La nueva vindicación del idioma de Cervantes como parte de la llamada “marca España” fue anunciada en la Villa y Corte por el ministro Iñigo Méndez de Vigo, provocando la protesta de “los ámbitos lingüísticos latinoamericanos”, según dice la nota de El País del pasado 27 de febrero, cuya cabeza, digo yo, es de suyo desagradable de oír en esta orilla del Atlántico: “América también reclama el español”. ¿Cómo que también? Incluidos los irredentos vascos y catalanes, que son españolísimos, como lo sabe quien sigue el consejo de Pío Baroja de que la ignorancia y el nacionalismo son males pasajeros si se tiene la costumbre de viajar, se les olvida a los españoles que el corolario de su vasto imperio, vapuleado por la modernidad desde el siglo XVII, implicó legar el castellano a millones de hablantes del otro lado del mundo, quienes —así sucede con toda lengua viva— lo enriquecieron, lo traicionaron, lo prostituyeron, lo hermosearon.

A los españoles —o al menos a sus ministros— se les olvida, también, que ni la poesía ni la narrativa ni el ensayo peninsulares, son actualmente superiores al conjunto de la literatura hispanoamericana. Y para ir más lejos, en calidad y en cantidad, no creo mejorcitas las letras peninsulares a las escritas, nacionalmente, en la Argentina, Chile o México. Algo queda de la mediática industria editorial española, que a tantos de nuestros escritores, buenos y malos, contrató durante los años en que fluía el maná de Bruselas, aunque luego hubieron de mandar a picar miles de ejemplares no vendidos. Persisten magníficas casas de edición en ultramar y grandes autores, como los hay en algunas otras partes, pero la Reconquista de América emprendida por la Transición española, es historia.

Razonando en el sentido contrario al del europeísta George Steiner, al decir que a los gringos les corresponde almacenar en sus majestuosos museos y en sus eficaces archivos la memoria europea, yo creo que bien hace España, exitosa democracia hasta hace poco, en partir el queso y darnos cada dos años el Premio Cervantes. Lo considero como un reconocimiento a esa “panhispanidad” promovida en el pasado reciente y abandonada, en aras de la “marca España”, por el antojo del ministro don Iñigo de hacer de 2019 otro “año del español”, ignoro para qué.

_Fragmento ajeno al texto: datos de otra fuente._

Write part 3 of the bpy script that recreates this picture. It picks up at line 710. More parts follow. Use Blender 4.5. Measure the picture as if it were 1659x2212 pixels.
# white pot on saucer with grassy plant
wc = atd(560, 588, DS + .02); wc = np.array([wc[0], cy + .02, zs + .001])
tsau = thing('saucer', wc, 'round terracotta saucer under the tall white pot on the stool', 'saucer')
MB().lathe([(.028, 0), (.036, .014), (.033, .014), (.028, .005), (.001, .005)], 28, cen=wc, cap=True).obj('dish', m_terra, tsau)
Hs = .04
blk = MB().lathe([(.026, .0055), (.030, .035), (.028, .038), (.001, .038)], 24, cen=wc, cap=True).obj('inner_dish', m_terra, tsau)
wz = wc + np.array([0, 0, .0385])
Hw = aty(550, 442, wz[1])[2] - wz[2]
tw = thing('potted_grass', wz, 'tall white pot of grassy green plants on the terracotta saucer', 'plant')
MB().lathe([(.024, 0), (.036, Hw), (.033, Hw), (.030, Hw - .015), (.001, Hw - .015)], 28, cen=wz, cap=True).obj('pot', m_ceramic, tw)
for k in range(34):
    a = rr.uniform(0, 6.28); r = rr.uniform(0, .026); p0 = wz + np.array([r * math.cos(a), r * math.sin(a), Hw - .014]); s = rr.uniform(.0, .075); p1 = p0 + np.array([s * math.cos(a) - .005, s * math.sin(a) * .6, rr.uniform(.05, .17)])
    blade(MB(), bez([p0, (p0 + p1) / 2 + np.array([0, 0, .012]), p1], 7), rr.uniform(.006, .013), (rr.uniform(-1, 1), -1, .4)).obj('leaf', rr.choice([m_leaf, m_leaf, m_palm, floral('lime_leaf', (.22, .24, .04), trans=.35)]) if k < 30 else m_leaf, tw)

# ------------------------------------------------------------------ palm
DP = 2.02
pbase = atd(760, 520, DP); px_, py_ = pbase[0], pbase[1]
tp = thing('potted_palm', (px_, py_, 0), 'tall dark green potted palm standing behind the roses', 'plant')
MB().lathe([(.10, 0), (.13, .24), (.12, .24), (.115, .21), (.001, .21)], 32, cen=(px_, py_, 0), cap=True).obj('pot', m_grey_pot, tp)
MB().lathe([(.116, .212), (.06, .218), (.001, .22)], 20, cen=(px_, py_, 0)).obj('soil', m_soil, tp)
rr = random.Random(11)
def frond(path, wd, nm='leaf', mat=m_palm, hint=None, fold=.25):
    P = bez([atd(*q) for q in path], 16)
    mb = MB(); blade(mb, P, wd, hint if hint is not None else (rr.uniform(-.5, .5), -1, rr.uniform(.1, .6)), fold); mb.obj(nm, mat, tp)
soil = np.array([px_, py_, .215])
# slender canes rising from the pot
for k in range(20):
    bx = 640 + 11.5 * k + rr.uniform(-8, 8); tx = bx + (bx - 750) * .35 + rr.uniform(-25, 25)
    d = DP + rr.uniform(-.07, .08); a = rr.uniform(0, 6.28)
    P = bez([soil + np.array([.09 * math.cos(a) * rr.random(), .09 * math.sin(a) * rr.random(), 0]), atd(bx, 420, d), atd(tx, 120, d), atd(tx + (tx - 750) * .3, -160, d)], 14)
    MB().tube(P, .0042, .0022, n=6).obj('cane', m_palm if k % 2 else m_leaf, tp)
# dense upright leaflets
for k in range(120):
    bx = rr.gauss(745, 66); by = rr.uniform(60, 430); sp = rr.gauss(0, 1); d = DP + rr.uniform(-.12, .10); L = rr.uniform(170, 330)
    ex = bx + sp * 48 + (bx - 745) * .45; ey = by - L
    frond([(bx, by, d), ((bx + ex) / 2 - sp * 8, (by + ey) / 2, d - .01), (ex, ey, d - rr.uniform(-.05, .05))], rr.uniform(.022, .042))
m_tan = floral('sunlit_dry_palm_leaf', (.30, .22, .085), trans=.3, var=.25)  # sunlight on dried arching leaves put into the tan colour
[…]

Independientes las academias de la lengua americanas de la Real Academia desde hace rato, semejantes festejos poca importancia tendrán por acá pues nuestra incuria nos quita mucho tiempo (les cambio una recua de narcos por Puigdemont). Pero en cuanto a España, en algo preocupa el bostezo imperial. La última vez que lo intentaron, se acercaba el cuarto centenario de la hazaña náutica de Colón en 1892. En mala hora salieron los peninsulares a festejar la lengua, pues se les vino encima el 98 cuando perdieron la guerra por Cuba y Filipinas. Entonces se deprimieron mucho y se pusieron a pensar los Unamuno y compañía, ansiosos de regenerarse, agregando a la literatura de la lengua el ensayo de interrogación nacional.

El salpullido imperial de sacar a procesión la lengua también en América tiene razones endógenas. La crisis económica de hace un decenio y el lío catalán degradaron a la “marca España”, devolviéndola a su realidad de potencia media. Pero la democracia española, con su monarquía, se recuperará de la facundia de los años de oro y de la intoxicación nacionalista. Volverá a ser, quizá, un ejemplo a seguir en las repúblicas desprendidas de su antiguo imperio y mientras tanto, quienes hablamos y escribimos en el español de acá, hemos de ser comprensivos hasta con las infatuaciones del pequeño país europeo situado en nuestro origen.